* _OBJECTIVE_
Here are some records; return them all exactly.

* _SOURCE DATA_
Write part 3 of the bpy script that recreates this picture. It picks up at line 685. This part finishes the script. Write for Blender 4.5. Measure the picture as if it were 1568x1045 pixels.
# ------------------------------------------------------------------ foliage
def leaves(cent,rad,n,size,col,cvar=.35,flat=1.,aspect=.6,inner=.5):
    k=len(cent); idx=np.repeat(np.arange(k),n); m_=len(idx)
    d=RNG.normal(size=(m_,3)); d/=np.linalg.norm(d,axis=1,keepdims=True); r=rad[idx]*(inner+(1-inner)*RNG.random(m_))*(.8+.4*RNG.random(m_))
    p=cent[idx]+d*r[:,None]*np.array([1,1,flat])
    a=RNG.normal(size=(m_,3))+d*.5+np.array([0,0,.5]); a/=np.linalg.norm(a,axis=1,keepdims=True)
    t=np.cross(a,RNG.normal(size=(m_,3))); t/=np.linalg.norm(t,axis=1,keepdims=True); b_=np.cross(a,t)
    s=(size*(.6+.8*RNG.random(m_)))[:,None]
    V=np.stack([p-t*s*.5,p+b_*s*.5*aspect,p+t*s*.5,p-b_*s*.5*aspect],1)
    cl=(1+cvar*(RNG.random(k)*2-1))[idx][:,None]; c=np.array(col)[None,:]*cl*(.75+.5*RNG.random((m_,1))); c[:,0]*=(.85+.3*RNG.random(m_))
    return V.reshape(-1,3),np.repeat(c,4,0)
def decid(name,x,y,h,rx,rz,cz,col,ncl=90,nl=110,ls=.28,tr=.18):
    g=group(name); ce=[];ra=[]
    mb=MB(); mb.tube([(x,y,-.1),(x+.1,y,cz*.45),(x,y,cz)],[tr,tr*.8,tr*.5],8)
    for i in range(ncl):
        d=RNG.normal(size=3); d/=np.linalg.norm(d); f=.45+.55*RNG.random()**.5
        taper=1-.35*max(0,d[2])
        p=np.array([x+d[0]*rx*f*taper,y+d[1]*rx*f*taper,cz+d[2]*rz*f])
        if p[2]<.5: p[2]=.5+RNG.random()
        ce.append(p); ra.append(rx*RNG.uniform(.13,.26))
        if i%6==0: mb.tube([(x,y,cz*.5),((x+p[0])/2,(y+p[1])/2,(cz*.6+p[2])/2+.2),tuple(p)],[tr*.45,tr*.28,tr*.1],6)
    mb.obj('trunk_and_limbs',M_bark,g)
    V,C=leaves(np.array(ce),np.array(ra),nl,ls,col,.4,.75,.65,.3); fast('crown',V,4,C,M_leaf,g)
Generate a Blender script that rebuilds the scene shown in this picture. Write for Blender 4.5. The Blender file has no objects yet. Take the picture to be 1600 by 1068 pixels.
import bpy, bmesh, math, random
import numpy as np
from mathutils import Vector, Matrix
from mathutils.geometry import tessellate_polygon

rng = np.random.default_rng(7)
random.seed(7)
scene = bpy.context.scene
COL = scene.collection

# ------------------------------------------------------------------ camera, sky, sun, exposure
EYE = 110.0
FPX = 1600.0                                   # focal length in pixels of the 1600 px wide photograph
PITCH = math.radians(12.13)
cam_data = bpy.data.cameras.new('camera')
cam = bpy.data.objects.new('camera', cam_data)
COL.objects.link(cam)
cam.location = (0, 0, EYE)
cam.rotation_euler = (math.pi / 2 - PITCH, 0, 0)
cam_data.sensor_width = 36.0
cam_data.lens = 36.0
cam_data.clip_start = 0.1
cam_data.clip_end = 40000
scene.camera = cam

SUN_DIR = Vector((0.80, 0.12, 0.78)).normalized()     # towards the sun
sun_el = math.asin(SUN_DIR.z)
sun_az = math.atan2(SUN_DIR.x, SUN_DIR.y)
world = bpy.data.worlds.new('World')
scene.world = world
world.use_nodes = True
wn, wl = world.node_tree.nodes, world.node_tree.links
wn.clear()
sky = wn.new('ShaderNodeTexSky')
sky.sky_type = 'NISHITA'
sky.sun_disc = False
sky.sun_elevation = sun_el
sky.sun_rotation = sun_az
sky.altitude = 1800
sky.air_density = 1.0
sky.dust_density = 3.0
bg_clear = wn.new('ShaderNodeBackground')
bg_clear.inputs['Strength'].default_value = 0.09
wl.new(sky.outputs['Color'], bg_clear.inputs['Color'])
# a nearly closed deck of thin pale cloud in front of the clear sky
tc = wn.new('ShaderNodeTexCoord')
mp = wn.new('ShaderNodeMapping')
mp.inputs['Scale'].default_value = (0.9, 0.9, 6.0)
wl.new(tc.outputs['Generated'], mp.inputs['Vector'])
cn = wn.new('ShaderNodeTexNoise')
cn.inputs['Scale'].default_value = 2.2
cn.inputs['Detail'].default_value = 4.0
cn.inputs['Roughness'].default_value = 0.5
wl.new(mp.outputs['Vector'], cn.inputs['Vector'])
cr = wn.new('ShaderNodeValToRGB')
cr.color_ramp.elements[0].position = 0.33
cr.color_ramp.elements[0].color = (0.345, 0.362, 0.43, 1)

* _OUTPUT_
Write part 3 of the bpy script that recreates this picture. It picks up at line 685. This part finishes the script. Write for Blender 4.5. Measure the picture as if it were 1568x1045 pixels.
# ------------------------------------------------------------------ foliage
def leaves(cent,rad,n,size,col,cvar=.35,flat=1.,aspect=.6,inner=.5):
    k=len(cent); idx=np.repeat(np.arange(k),n); m_=len(idx)
    d=RNG.normal(size=(m_,3)); d/=np.linalg.norm(d,axis=1,keepdims=True); r=rad[idx]*(inner+(1-inner)*RNG.random(m_))*(.8+.4*RNG.random(m_))
    p=cent[idx]+d*r[:,None]*np.array([1,1,flat])
    a=RNG.normal(size=(m_,3))+d*.5+np.array([0,0,.5]); a/=np.linalg.norm(a,axis=1,keepdims=True)
    t=np.cross(a,RNG.normal(size=(m_,3))); t/=np.linalg.norm(t,axis=1,keepdims=True); b_=np.cross(a,t)
    s=(size*(.6+.8*RNG.random(m_)))[:,None]
    V=np.stack([p-t*s*.5,p+b_*s*.5*aspect,p+t*s*.5,p-b_*s*.5*aspect],1)
    cl=(1+cvar*(RNG.random(k)*2-1))[idx][:,None]; c=np.array(col)[None,:]*cl*(.75+.5*RNG.random((m_,1))); c[:,0]*=(.85+.3*RNG.random(m_))
    return V.reshape(-1,3),np.repeat(c,4,0)
def decid(name,x,y,h,rx,rz,cz,col,ncl=90,nl=110,ls=.28,tr=.18):
    g=group(name); ce=[];ra=[]
    mb=MB(); mb.tube([(x,y,-.1),(x+.1,y,cz*.45),(x,y,cz)],[tr,tr*.8,tr*.5],8)
    for i in range(ncl):
        d=RNG.normal(size=3); d/=np.linalg.norm(d); f=.45+.55*RNG.random()**.5
        taper=1-.35*max(0,d[2])
        p=np.array([x+d[0]*rx*f*taper,y+d[1]*rx*f*taper,cz+d[2]*rz*f])
        if p[2]<.5: p[2]=.5+RNG.random()
        ce.append(p); ra.append(rx*RNG.uniform(.13,.26))
        if i%6==0: mb.tube([(x,y,cz*.5),((x+p[0])/2,(y+p[1])/2,(cz*.6+p[2])/2+.2),tuple(p)],[tr*.45,tr*.28,tr*.1],6)
    mb.obj('trunk_and_limbs',M_bark,g)
    V,C=leaves(np.array(ce),np.array(ra),nl,ls,col,.4,.75,.65,.3); fast('crown',V,4,C,M_leaf,g)
Generate a Blender script that rebuilds the scene shown in this picture. Write for Blender 4.5. The Blender file has no objects yet. Take the picture to be 1600 by 1068 pixels.
import bpy, bmesh, math, random
import numpy as np
from mathutils import Vector, Matrix
from mathutils.geometry import tessellate_polygon

rng = np.random.default_rng(7)
random.seed(7)
scene = bpy.context.scene
COL = scene.collection

# ------------------------------------------------------------------ camera, sky, sun, exposure
EYE = 110.0
FPX = 1600.0                                   # focal length in pixels of the 1600 px wide photograph
PITCH = math.radians(12.13)
cam_data = bpy.data.cameras.new('camera')
cam = bpy.data.objects.new('camera', cam_data)
COL.objects.link(cam)
cam.location = (0, 0, EYE)
cam.rotation_euler = (math.pi / 2 - PITCH, 0, 0)
cam_data.sensor_width = 36.0
cam_data.lens = 36.0
cam_data.clip_start = 0.1
cam_data.clip_end = 40000
scene.camera = cam

SUN_DIR = Vector((0.80, 0.12, 0.78)).normalized()     # towards the sun
sun_el = math.asin(SUN_DIR.z)
sun_az = math.atan2(SUN_DIR.x, SUN_DIR.y)
world = bpy.data.worlds.new('World')
scene.world = world
world.use_nodes = True
wn, wl = world.node_tree.nodes, world.node_tree.links
wn.clear()
sky = wn.new('ShaderNodeTexSky')
sky.sky_type = 'NISHITA'
sky.sun_disc = False
sky.sun_elevation = sun_el
sky.sun_rotation = sun_az
sky.altitude = 1800
sky.air_density = 1.0
sky.dust_density = 3.0
bg_clear = wn.new('ShaderNodeBackground')
bg_clear.inputs['Strength'].default_value = 0.09
wl.new(sky.outputs['Color'], bg_clear.inputs['Color'])
# a nearly closed deck of thin pale cloud in front of the clear sky
tc = wn.new('ShaderNodeTexCoord')
mp = wn.new('ShaderNodeMapping')
mp.inputs['Scale'].default_value = (0.9, 0.9, 6.0)
wl.new(tc.outputs['Generated'], mp.inputs['Vector'])
cn = wn.new('ShaderNodeTexNoise')
cn.inputs['Scale'].default_value = 2.2
cn.inputs['Detail'].default_value = 4.0
cn.inputs['Roughness'].default_value = 0.5
wl.new(mp.outputs['Vector'], cn.inputs['Vector'])
cr = wn.new('ShaderNodeValToRGB')
cr.color_ramp.elements[0].position = 0.33
cr.color_ramp.elements[0].color = (0.345, 0.362, 0.43, 1)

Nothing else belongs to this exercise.